When he first declared his candidacy, it was treated as a bit of a joke. Although he is Secretary of State for International Development, most people had no idea who he was. His gawky gait, lollopy grin, and big ears drew comparisons from crueller political pundits to the affable Wallace, even without a Gromit by his side.

Instead of buttering up the Conservative MPs, who will vote on which two candidates go to party members for a final vote, he went out on the road to talk to ordinary people. And he did not head for the Tory shires, to ingratiate himself with the elderly affluent party activists who will decide who will be next Prime Minister of this country.

Instead, he went to places like Wigan, Barking, Derby, and Lewisham Market, to encounter the general public who are excluded from this election. There, he announced that the first requisite of leadership was listening — and proceeded to do just that.

The public got a taste of what he was about from his engagingly amateurish, off-the-cuff-linked, selfie-stick-wielding #RoryWalks Twitter feed. Then, on a World at One phone-in, he answered listeners’ questions with the kind of guileless candour that we no longer expect from politicians. He remained admirably calm in the face of some angry Brexiteer callers.

The result is that, in a YouGov poll, he came out top when the general public were asked which Tory would make the best Prime Minister. An Opinium poll showed him to be the only candidate with more positive than negative ratings.

In many ways, Mr Stewart is the quintessential Tory. The son of a diplomat, after Eton, where he studied Greek as well as Latin, he was an officer in the Black Watch. Then came Oxford (Balliol) to read, first, Modern History, and then Philosophy, Politics and Economics — the classic degree for top politicians. In the holidays, he tutored Princes William and Harry before entering the Foreign Office and becoming a diplomat in Indonesia and Montenegro. He also, reportedly, was a spy with MI6, walked across Afghanistan four months after 9/11, then went to Iraq to administer provinces of its southern region. After that, he taught at Harvard, where he rubbed shoulders with Hillary Clinton, David Petraeus, and other United States’ luminaries, before answering David Cameron’s call for unusual MPs.

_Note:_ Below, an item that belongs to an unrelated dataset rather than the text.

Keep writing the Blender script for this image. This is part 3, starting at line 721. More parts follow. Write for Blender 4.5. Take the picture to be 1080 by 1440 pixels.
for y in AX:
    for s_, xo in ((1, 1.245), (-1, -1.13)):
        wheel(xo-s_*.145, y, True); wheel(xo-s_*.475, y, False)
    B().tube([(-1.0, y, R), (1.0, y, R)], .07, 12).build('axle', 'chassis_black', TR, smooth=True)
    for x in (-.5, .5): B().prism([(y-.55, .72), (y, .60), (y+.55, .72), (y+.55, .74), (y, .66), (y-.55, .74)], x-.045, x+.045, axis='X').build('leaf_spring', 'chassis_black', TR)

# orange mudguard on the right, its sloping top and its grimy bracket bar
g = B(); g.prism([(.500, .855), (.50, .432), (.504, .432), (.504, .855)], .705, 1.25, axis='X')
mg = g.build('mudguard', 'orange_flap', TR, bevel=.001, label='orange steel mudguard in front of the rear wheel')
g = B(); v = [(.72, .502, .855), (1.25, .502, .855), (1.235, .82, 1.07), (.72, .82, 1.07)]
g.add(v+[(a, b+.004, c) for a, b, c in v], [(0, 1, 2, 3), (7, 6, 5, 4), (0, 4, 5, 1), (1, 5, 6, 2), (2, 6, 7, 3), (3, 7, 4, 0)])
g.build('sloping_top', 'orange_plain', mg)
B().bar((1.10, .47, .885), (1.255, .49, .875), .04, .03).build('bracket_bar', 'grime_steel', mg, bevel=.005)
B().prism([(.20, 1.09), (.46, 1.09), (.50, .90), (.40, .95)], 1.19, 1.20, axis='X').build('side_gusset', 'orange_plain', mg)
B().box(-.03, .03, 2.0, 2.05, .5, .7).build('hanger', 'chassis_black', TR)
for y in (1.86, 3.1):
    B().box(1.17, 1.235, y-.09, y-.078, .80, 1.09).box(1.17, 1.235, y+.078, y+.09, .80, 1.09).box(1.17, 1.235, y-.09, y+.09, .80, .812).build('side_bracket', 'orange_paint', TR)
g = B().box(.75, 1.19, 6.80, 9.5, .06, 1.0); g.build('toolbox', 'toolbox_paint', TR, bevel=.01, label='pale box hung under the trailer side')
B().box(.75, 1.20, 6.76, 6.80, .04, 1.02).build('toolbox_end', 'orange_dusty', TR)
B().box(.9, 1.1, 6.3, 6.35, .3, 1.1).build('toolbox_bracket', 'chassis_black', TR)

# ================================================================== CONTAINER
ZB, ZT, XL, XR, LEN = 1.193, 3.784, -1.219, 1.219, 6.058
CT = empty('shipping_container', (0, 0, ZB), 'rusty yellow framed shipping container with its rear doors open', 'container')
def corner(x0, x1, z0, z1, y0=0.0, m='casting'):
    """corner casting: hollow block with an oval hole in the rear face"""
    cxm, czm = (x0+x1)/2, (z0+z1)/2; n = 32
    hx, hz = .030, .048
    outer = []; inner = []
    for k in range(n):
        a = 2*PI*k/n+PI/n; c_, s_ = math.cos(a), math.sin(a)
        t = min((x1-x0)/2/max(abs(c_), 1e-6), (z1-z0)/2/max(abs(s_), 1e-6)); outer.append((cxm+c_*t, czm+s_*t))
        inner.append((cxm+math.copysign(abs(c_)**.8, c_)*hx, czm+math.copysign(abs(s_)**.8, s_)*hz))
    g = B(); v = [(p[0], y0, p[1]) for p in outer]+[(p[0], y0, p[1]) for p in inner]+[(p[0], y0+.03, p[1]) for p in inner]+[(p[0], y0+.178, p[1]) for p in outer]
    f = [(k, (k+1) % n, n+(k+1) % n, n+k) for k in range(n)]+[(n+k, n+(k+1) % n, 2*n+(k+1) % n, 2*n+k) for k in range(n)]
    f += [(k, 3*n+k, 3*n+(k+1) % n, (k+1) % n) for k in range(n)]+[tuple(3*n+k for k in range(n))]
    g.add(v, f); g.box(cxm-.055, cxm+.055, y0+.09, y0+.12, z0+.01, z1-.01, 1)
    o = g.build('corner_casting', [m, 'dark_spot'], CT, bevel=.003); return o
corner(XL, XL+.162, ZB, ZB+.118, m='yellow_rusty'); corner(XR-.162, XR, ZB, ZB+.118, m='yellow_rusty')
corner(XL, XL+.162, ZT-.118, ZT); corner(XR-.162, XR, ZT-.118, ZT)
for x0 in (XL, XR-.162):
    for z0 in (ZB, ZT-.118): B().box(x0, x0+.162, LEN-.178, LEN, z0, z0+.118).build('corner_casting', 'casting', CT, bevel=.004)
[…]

Mr Stewart is the kind of exotic English eccentric that Boris Johnson only pretends to be. He almost certainly knew from the outset that he had almost no chance of becoming Prime Minister this time around, but he appears to be a chess-player who is thinking three moves ahead. Right-wing Tories will never vote for him. But he could just be the man, one day, to bring the middle ground of this divided country back together.